Michel Polacco pour AeroMorning
*Il y a deux tokamaks à Cadarache : celui du CEA, beaucoup plus petit qu’ITER, l’ancien Tore Supra, devenu WEST et qui, en quelque sorte, sert de « banc d’essai » pour certains des matériaux et des systèmes d’ITER. Tore Supra ne fait pas d’expériences « nucléaires », son volume de plasma est de l’ordre de 20 m3 quand celui d’ITER sera de 850 m3.
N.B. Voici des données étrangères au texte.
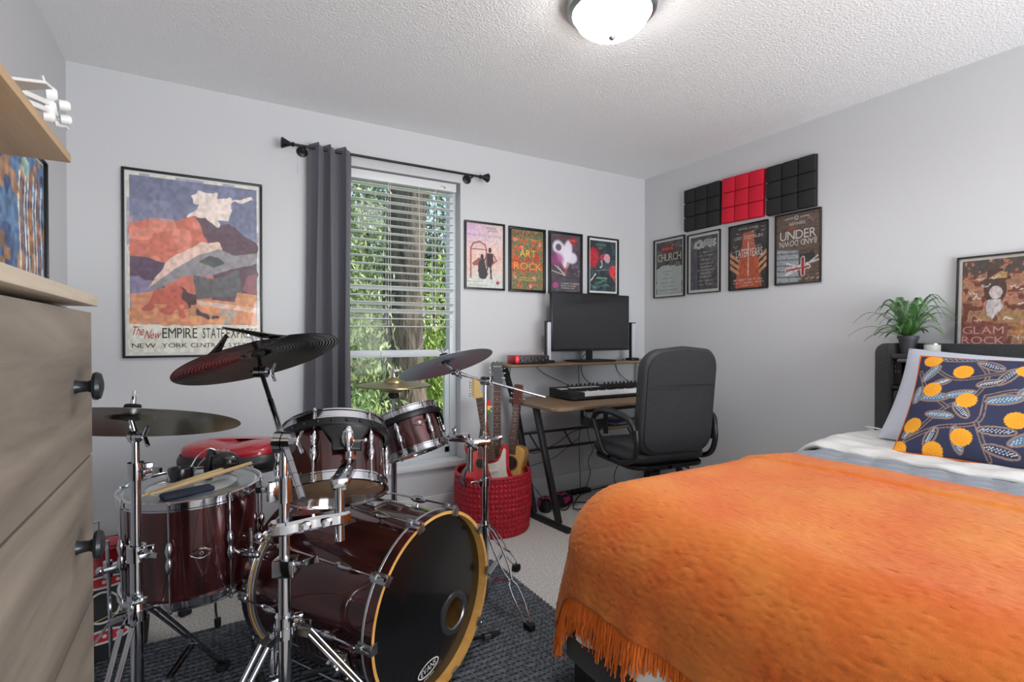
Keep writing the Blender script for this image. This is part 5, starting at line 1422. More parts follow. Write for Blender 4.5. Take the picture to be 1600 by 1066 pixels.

** 2035, c’est le début des expériences nucléaires avec le « combustible » D+T. Mais ITER n’a pas été conçu pour produire de l’électricité : c’est une installation de recherche. Produire de l’électricité à partir de la source de chaleur ne pose pas de problème : c’est le même principe (vapeur, turbine, alternateur) pour toutes les centrales, qu’elles soient au gaz, au charbon, au pétrole ou nucléaires.
*** C’est le principe au cœur d’ITER : les membres ont accès à la totalité de la propriété intellectuelle (industrielle, technologique et scientifique) issue de la construction et de l’exploitation de l’installation.